Our third stop was for lamb barbacoa tacos. The lamb was melt-in-your-mouth tender and the tortilla was fried, adding some crispiness to the bites. This blog is going to get really boring because all the food was amazing, but that’s what going on a local food tour is all about, right? I guess if I had to pick, this might have been my least favorite. However, if it had been the only place we stopped, I would have been totally happy.

description of tuba - fermented traditional mexican drink

Tuba by Concepción

After a longer ride, we stopped on the Malecón for a traditional Mexican drink called Tuba. The sign indicates that it is the sap of the palm tree, slightly fermented apples, strawberries, honey, pecans, sugar, and purified water. A nice refresher half way through the tour.

Tacos El Cuñado

Our final taco stop was Tacos El Cuñado where we had pollo machaca tacos. The traditional meat for machaca is beef, but these were chicken and egg tacos grilled with flavorful and a little bit of spice. The tortillas are then fried on the same grill to soak up the sauces. You have to eat the whole thing in a couple of bites or you’ll end up with a soupy mess. Mmmm!

couple in front of brewery sign


After we were full of tacos, we stopped at a local brewery for a beer. It was probably after 12 p.m. somewhere in the world, but I’m not really sure if it was in PV. With all the biking and tacos, we lost track of time. I had a beer called something like Insanity that was a mango milkshake double IPA. It does sound a little loco, but was a perfect mid-morning beer! The 8.5% didn’t hurt.

Nieves Artesanal de Oaxaqueñas

Our final stop was for dessert…Oaxacan ice cream. I had mamey (a type of avocado – creamy and sweet) and Ray had a mixed berry ice. Both delicious and a perfect end to an amazing food tour.

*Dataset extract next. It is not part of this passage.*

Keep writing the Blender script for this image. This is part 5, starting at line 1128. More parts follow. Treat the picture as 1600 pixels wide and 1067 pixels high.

This is a definite recommend for Puerto Vallarta. With a bike tour, you get a different set of folks than you would on a walking tour. You get the people who want a little more adventure, and the excitement was definitely to be had on this tour. Biking over cobblestone streets into rural neighborhoods from one town to another, we got to see more of the city than we would have covered just walking.

Snorkeling 11/26/2021

Before we left on this trip, Ray promised a day on a luxury boat for a full day of snorkeling. But… he assumed there would be room and did not book it before leaving, so when we got here it was full. We really wanted to snorkel, so we found a tour that was open, with far less luxury. The boat took us and around fifty others on a two and a half hour cruise out to the Marietas Islands at the edge of the Puerto Vallarta Bay. We then got to snorkel for about 30 minutes, hang out on a beach for another 15, then load up and head back to PV. There was food and music, games and drinks, but the tour itself was just okay. Definitely the way to go for first time snorkelers just to check it out but 30 minutes of snorkeling on a 7 hour tour…not exactly what we were looking for.

What made the trip exciting, however, was the frequent spotting of humpback whales. Sometimes one or two, sometimes a group of five to ten. They are enormous and a couple times swam quite close to the boat. On our way back to PV, we also encountered a huge pod of dolphins, around 50 or more, jumping out of the water and trailing the boat for a bit.

humpback whale in puerto vallarta bay

Our time in Puerto Vallarta is short on this trip. We’re headed to Guadalajara next. We’ll spend a day getting plane tickets, hotel reservations and figuring out a schedule, and sleeping in…this is a vacation after all!!